In 1882, the Dominican Republic was navigating a complex and unstable currency situation, a legacy of its turbulent 19th-century history. Following decades of political instability, war, and a brief return to Spanish rule, the nation's monetary system was characterized by a chaotic circulation of diverse coins. Spanish colonial
pesos fuertes, French francs, British sovereigns, and various Latin American coins all circulated simultaneously, with their values fluctuating based on metallic content and local trust. This lack of a unified, state-controlled currency hindered commerce and state finances, as the government struggled to collect taxes in a reliable standard of value.
The situation was further complicated by the absence of a national mint. While the government attempted to assert monetary sovereignty by decreeing the Dominican
peso as the official unit of account, the physical money in people's hands remained a heterogeneous mix of foreign silver and gold. This often led to a preference for sound foreign coinage over any debased or paper money the government might issue, a common problem in the region. The instability discouraged foreign investment and complicated the repayment of the country's substantial external debt, which was a constant source of diplomatic pressure.

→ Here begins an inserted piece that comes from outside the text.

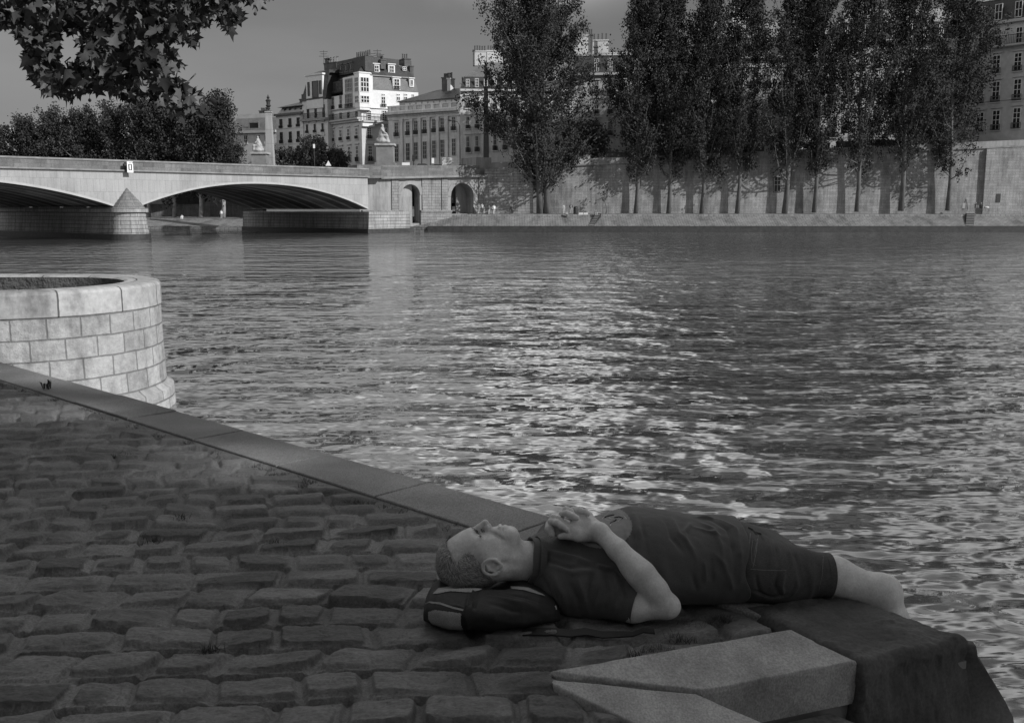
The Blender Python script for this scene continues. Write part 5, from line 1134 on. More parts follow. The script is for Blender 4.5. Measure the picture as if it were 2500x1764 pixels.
def folds(V, Fq, lines):
    """raise or sink soft creases; lines: (pixel polyline on the visible cloth, half width, height)"""
    T_ = bvh(V, Fq); N_ = vnorm(V, Fq); disp = np.zeros(len(V))
    for pts, w_, h in lines:
        P = [proj(T_, *p) for p in pts]; P = [p for p in P if p is not None]
        if len(P) < 2: continue
        D, T = polydist(V, P); disp += h*1.35*np.exp(-(D/(w_*.85))**2)*np.clip(np.sin(np.pi*np.clip(T, .02, .98))**.6, 0, 1)
    return V+N_*disp[:, None]
def patch(name, V, Fq, pred, m_, par, off=.0015, thick=True):
    """the part of a surface chosen by pred, lifted a little: sewn on panels and prints"""
    N_ = vnorm(V, Fq); keep = pred(V)[Fq].all(1); f = Fq[keep]
    used = np.zeros(len(V), bool); used[f.ravel()] = True; rm = np.cumsum(used)-1
    o = mesh_obj(name, (V+N_*off)[used], rm[f], m_, par, smooth=True); return o
def ribbon(mb, T_, pts, w_, off=.002, sub=4):
    """narrow flat strip laid on a surface along a pixel polyline"""
    P = []
    for (a, b) in zip(pts[:-1], pts[1:]):
        for k in range(sub): t = k/sub; q = proj(T_, a[0]+(b[0]-a[0])*t, a[1]+(b[1]-a[1])*t); P.append(q)
    P.append(proj(T_, *pts[-1])); P = [p for p in P if p is not None]
    if len(P) < 2: return
    vs = []
    for i, p in enumerate(P):
        d = P[min(i+1, len(P)-1)]-P[max(i-1, 0)]; v = np.array((0, 0, EYE))-p; v /= np.linalg.norm(v); s_ = np.cross(d, v); s_ /= max(np.linalg.norm(s_), 1e-9)
        vs += [p+s_*w_/2+v*off, p-s_*w_/2+v*off]
    mb.add(vs, [(2*i, 2*i+1, 2*i+3, 2*i+2) for i in range(len(P)-1)])
# ================================================================ the sleeping man
HY = 2.93
def W3(px, py, Y, dz=0): p = wp(px, py, Y); return np.array((p[0], p[1], p[2]+dz))
HO = W3(1075, 1432, HY); SCL = 813.0
def hp(a, c, y=0): return np.array((HO[0]+a, HY+y, HO[2]+c*1.03))
skin = Sd()
skin.ell(hp(.094, .084), (.094, .074, .087), .02)
skin.ell(hp(.070, .070, 0), (.068, .070, .07), .03)
skin.ell(hp(.150, .112), (.072, .058, .066), .035)          # face mass
skin.ell(hp(.105, .135), (.045, .060, .040), .03)           # forehead
skin.cap(hp(.100, .166, -.012), hp(.108, .150, -.050), .0095, .008, .016); skin.cap(hp(.100, .166, .012), hp(.108, .150, .050), .0095, .008, .016)
for s_ in (-1, 1):
    skin.cap(hp(.175, .082, .052*s_), hp(.216, .148, .018*s_), .022, .018, .03)      # jaw
    skin.ell(hp(.150, .140, .040*s_), (.026, .020, .022), .025)                      # cheek
    skin.cap(hp(.135, .120, .058*s_), hp(.165, .100, .062*s_), .016, .014, .03)
skin.ell(hp(.184, .160), (.036, .034, .028), .02)           # mouth mound
skin.cap(hp(.218, .162, -.010), hp(.218, .162, .010), .0215, .0215, .022)           # chin
for s_ in (-1, 1):
    skin.ell(hp(.121, .181, .030*s_), (.015, .017, .013), .012, -1)                   # sockets
    skin.ell(hp(.121, .160, .031*s_), (.0155, .0165, .0135), .006)                    # closed lids
    skin.cap(hp(.1285, .175, .018*s_), hp(.1275, .163, .046*s_), .0016, .0012, .004, -1)   # lash line
skin.cap(hp(.104, .170), hp(.120, .184), .0085, .0095, .012); skin.cap(hp(.120, .184), hp(.139, .1985), .0095, .0112, .008)   # nose
for s_ in (-1, 1): skin.ell(hp(.1475, .186, .0125*s_), (.0105, .0075, .0105), .006)
skin.cap(hp(.143, .194), hp(.154, .186), .0075, .006, .006)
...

Consequently, the year 1882 fell within a prolonged period of seeking monetary order. Efforts to standardize the system were incremental and faced significant challenges. It was not until the late 1880s and the 1890s, under the more stable political order of Ulises Heureaux, that more decisive steps were taken, including the issuance of the first official Dominican coins and the establishment of a national monetary law. Thus, the currency situation in 1882 was one of fragmentation, representing a key economic problem that the Dominican state was still in the process of confronting.